If money makes the world go round, today’s unequal financial flows are sending us spinning towards disaster.

The global financial system must be part of the climate solution. Eye-watering debt repayments are drying up funds for climate action. Extortion-level capital costs are putting renewables virtually out of reach for most developing and emerging economies.

Astoundingly — and despite the renewables boom of recent years — clean energy investments in developing and emerging economies outside of China have been stuck at the same levels since 2015.

Last year, just 15 percent of new clean energy investment went to emerging markets and developing economies outside China — countries representing nearly two-thirds of the world’s population.

And Africa was home to less than one percent of last year’s renewables installations, despite its wealth of natural resources and vast renewables potential.

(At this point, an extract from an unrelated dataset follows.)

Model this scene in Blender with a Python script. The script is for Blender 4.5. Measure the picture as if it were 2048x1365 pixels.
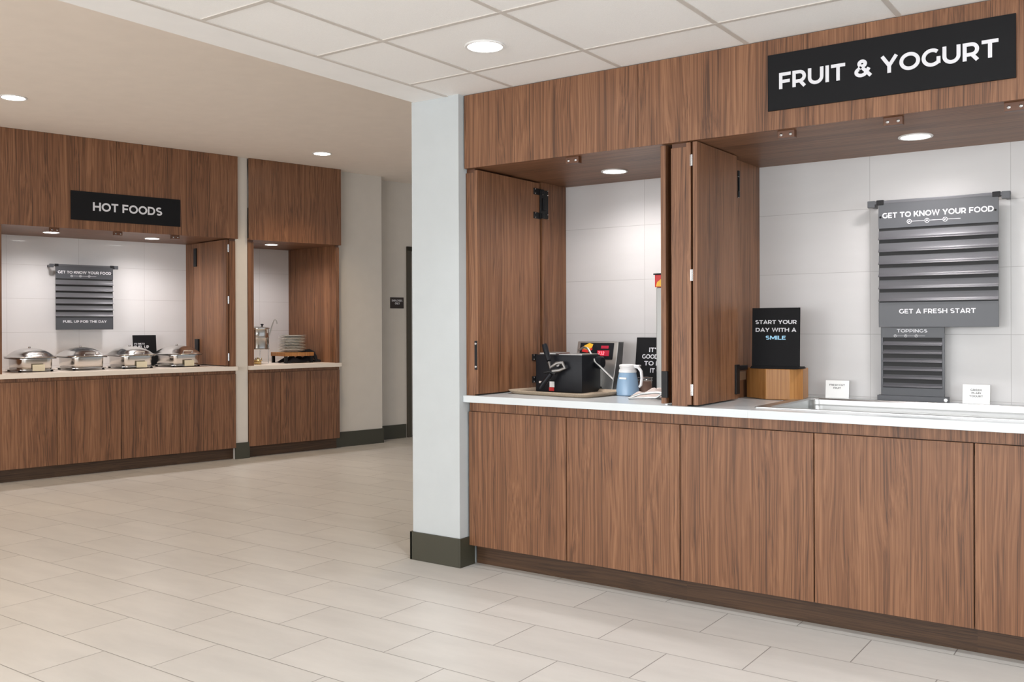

The International Energy Agency reports that clean energy investments in developing and emerging economies beyond China need to reach up to $1.7 trillion a year by the early 2030s. In short, we need a massive expansion of affordable public and private finance to fuel ambitious new climate plans and deliver clean, affordable energy for all.

This September’s Summit of the Future is an opportunity to push reform of the international financial architecture and action on debt. I urge countries to take it. And I urge the G7 and G20 Summits to commit to using their influence within Multilateral Development Banks to make them better, bigger and bolder. And able to leverage far more private finance at reasonable cost.

Countries must make significant contributions to the new Loss and Damage Fund. And ensure that it is open for business by COP29.

And they must come together to secure a strong finance outcome from COP this year — one that builds trust and confidence, catalyzes the trillions needed, and generates momentum for reform of the international financial architecture.

But none of this will be enough without new, innovative sources of funds. It is [high] time to put an effective price on carbon and tax the windfall profits of fossil fuel companies.

By COP29, we need early movers to go from exploring to implementing solidarity levies on sectors such as shipping, aviation, and fossil fuel extraction — to help fund climate action. These should be scalable, fair and easy to collect and administer.

None of this is charity. It is enlightened self-interest. Climate finance is not a favor. It is fundamental element to a livable future for all.

(Excerpts of United Nations Secretary-General Antonio Guterres’ special address on climate action “A Moment of Truth” on 5 June 2024.)